The beauty of Barry Lopez’s writing is in the details. On the first page of Arctic Dreams (Vintage), he writes about walking among birds in the high Arctic who, in the absence of trees, nest on the ground: “I gazed down at a single horned lark no bigger than my fist. She stared back resolute as iron.” His response is to bow to these birds, a gesture of prayerful respect and humble appreciation.

Lopez’s first nonfiction book, 1978’s Of Wolves and Men (Scribner), examines humanity’s relationship to the wolf. The book helped reshape Americans’ attitudes toward this native predator and likely played a role in the reintroduction of the wolf in the Northwest.
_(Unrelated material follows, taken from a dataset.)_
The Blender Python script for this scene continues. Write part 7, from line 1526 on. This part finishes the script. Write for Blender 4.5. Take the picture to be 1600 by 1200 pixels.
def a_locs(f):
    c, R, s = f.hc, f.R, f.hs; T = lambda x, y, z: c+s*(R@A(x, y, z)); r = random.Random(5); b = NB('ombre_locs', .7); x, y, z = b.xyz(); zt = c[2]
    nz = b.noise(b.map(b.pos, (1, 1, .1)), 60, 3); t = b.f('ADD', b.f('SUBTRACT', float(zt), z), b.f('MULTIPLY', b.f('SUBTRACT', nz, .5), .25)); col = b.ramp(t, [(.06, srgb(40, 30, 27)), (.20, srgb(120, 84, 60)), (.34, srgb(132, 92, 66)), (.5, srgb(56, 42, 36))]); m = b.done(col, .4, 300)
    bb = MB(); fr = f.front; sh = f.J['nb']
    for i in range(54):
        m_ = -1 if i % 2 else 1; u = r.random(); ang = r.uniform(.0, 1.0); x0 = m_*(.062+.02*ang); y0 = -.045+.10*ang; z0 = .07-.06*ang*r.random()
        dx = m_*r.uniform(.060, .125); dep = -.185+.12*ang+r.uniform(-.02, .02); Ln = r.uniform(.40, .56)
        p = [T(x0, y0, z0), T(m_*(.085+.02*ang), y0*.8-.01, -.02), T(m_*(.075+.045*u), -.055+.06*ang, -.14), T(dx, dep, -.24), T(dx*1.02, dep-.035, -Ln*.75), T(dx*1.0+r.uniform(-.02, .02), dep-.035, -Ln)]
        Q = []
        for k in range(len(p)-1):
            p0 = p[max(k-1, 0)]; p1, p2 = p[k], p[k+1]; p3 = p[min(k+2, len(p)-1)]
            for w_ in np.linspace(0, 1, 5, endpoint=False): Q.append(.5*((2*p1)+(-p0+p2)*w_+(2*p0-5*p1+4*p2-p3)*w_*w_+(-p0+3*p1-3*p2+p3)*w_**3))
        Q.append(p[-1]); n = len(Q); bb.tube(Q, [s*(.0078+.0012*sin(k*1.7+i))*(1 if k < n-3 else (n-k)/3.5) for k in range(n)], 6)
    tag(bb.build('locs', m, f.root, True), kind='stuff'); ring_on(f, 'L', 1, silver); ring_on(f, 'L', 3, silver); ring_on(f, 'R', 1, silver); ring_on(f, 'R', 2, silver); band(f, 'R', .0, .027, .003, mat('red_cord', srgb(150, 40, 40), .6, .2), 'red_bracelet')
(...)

Since then Lopez has produced more than a dozen finely crafted books. In “A Voice,” the introductory essay of his 1998 collection About This Life: Journeys on the Threshold of Memory (Vintage), Lopez recalls having pushed his alphabet blocks out the window at the age of three so his mother would have to take him out to the garden to retrieve them. It’s a richly symbolic vignette — words propelling the author into nature — that foretells a life of conscious exploration. It’s no accident that About This Life has only thirteen pages of autobiography. The rest of the book is a selection of Lopez’s finest essays. The message is clear: “If you want to know me, read my work.”